Organise the way that suits you best
Filers are people who have never been able to drop the habit of creating another folder so that they will know exactly where everything is at any moment. Filers though do have limitations. As the number of emails increase so proportionately do the number of folders to file them in. This can lead to difficulties when a message is sought from a cousin abroad offering you work and you cannot remember if it was filed in family, friends, travel, or work opportunities. Filing takes time, not just to file, but also to retrieve.
Searchers are people that do not like to have to think about what they do with things. They were once filers and got fed up. So now they throw everything into a corner and cleverly use filters and search tools to drag them out when they are needed. Searchers can use a number of tools depending on their platform. Mac users have had Spotlight for some time and now can add Google Desktop to their choice. PC users have had Google for a while, amongst other 3rd party programs and now have Vista’s search facility. There is one drawback with Searching and that is you have to remember the name of what you are searching for. This is where tagging is so useful.

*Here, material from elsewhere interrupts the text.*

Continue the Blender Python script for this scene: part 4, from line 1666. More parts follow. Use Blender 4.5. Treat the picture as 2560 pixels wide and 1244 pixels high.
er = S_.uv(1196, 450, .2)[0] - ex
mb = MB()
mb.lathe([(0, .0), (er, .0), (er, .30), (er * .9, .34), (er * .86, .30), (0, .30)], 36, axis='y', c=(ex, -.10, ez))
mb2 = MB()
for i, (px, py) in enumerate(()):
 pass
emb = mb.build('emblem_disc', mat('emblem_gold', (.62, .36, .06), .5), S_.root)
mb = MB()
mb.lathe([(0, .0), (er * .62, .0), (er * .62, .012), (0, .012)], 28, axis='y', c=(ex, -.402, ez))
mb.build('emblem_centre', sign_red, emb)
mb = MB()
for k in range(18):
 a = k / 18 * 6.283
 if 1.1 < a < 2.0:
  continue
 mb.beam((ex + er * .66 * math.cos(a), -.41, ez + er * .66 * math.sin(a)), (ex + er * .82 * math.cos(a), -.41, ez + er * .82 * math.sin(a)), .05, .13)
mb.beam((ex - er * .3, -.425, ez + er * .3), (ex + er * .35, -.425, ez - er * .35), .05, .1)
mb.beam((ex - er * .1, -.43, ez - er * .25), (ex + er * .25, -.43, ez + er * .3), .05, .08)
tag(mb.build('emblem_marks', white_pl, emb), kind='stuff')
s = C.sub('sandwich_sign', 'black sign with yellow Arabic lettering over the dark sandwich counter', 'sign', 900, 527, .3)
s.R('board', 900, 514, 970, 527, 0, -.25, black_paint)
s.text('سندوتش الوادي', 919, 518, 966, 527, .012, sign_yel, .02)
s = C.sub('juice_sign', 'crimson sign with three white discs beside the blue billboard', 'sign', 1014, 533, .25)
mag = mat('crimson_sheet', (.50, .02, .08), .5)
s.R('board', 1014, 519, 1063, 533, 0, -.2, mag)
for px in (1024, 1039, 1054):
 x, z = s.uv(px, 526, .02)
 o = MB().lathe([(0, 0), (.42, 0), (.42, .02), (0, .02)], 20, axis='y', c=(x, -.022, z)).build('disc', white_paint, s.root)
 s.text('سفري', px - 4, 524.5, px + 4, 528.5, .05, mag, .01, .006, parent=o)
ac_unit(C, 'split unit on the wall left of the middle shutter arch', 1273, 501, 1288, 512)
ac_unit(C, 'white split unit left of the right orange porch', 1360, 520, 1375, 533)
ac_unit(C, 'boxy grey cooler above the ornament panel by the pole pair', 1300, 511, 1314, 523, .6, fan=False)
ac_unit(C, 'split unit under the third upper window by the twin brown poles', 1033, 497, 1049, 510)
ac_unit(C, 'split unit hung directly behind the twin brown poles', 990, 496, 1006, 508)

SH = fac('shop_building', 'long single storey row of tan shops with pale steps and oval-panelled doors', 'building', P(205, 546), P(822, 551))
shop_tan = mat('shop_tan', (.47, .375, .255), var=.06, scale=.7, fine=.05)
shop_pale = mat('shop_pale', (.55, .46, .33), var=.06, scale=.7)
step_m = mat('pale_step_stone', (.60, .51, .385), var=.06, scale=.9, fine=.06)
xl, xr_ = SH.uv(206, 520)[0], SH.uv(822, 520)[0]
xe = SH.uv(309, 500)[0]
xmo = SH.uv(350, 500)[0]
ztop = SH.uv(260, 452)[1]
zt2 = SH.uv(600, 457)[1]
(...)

Taggers are people who like to classify, but not file. That is they dump in corners but label whilst they dump. Taggers have a great time in that by tagging an email with add-ons such as Mail tags and Tagcity means they can collect similarly tagged mail in fresh and changing forms. If you have used del.icio.us then you will have experienced some of the power of this system.
Divide by three
Whatever your character, one final approach is a variation of the 3 box solution as recommended by Getting Things Done (GTD) guru David Allen amongst others: Keep all mail in one folder called inbox. Everything else goes into either a folder called: To be Read and Dealt With – or Awaiting More Info. Pile it all in one of these three in-boxes at the end of each day and next morning you will hopefully find your sofa free of dog hair.